THE VERDICT: A hollow representation of a game show that was in an awkward period, Who Wants to Be a Millionaire? 2012 Edition adapts the heavy focus on the way you earn cash from the show’s format at the time without any way for that money to mean anything. The presentation is barren beyond the very basics of the studio, and the voice that reads out questions barely counts as a host. You get the simple thrills of a trivia game show at times, there always a bit of satisfaction when you know the right answer or luck into a good guess, but even setting aside the Kinect gimmickry, Who Wants to Be a Millionaire? 2012 Edition feels like it almost did less than the bare minimum, leading to a video game adaptation of the game show you’ll likely never want to touch compared to other versions that exist before or after it.

 

And so, I give Who Wants to Be a Millionaire? 2012 Edition for Xbox 360…

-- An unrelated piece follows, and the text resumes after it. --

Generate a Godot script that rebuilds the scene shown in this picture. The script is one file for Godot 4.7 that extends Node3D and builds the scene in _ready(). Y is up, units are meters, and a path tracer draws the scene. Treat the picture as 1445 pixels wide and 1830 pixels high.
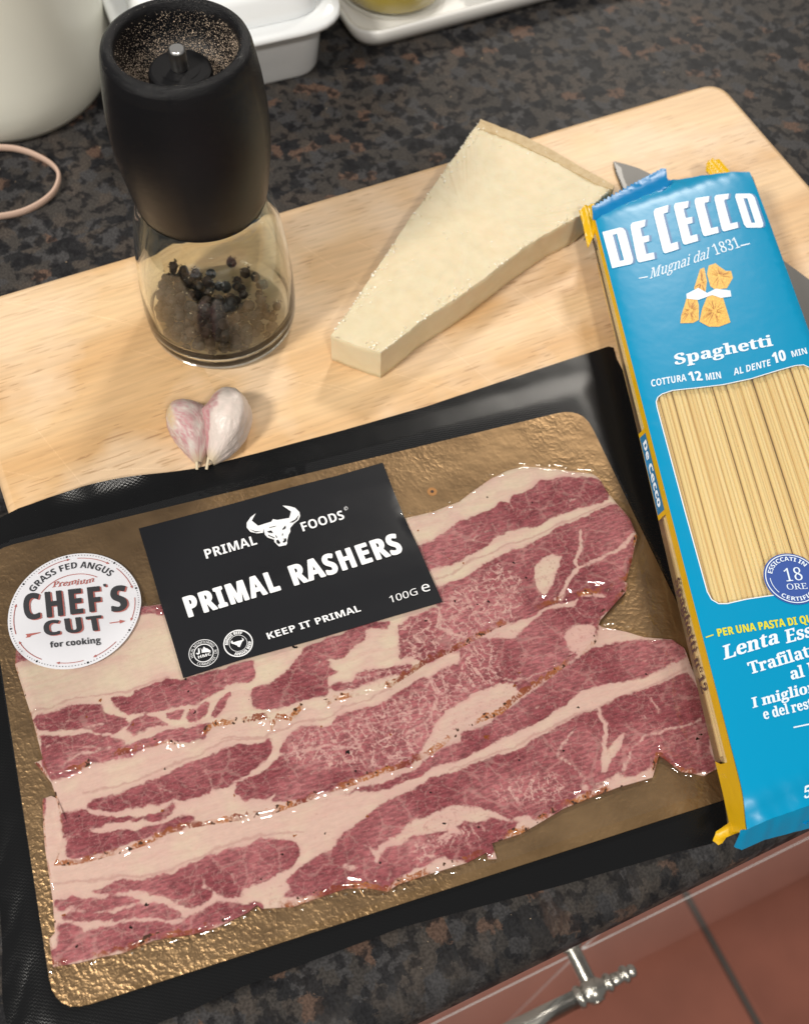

A BAD rating. While two player can potentially have issues, the Kinect really isn’t what causes this trivia game to fail to live up to most people’s standards. Even if they couldn’t get a recognizable host, they could at least put the speaker in the studio with you so it doesn’t feel so lifeless and empty. The money should definitely have held some weight or at least you should have been able to view your profile so you know your lifetime earnings, but even the game doesn’t care much about the cash so it’s hard to yourself, especially since achievement chasers will get more than enough money for grand totals on their path to clearing other achievements like getting the million dollar question right five separate times. It really can feel like you’re just getting asked 14 multiple choice questions in a row rather than playing much of a game, the lifelines not that exciting and even the final questions can be unusually tame since it doesn’t feel like they’re weighted any differently despite their importance. If you know precise information about 2000s celebrities, politicians, and even websites that no longer exist you might find an unusual way to put that knowledge into practice here, but it also leads to an uneven question list where knowing the names of Paris Hilton’s brothers can be unusually important. The questionable questions though could be forgiven if it felt like Who Wants to Be a Millionaire? 2012 Edition cared much at all about anything, it feeling like an enterprising fan could throw together something with more care and pizazz than this very basic execution of the show.

 

The shuffle format adapted from the game show’s then very recent shift in design will likely throw many players for a loop and even seemed to do so at the time, but while the design did have some room for an interesting quiz game format, it ends up feeling like one of the many things that’s off in this game’s hollow presentation. The game is barely treated with any gravitas because the money is truly meaningless, the “host” couldn’t even bother to show up in the studio, and all there really is to do is go through the game over and over, waving your hands and talking to your Kinect without much satisfaction save perhaps the first time you hit that million, only to see how it underwhelms like pretty much everything else in this weak adaptation of Who Wants to Be a Millionaire?.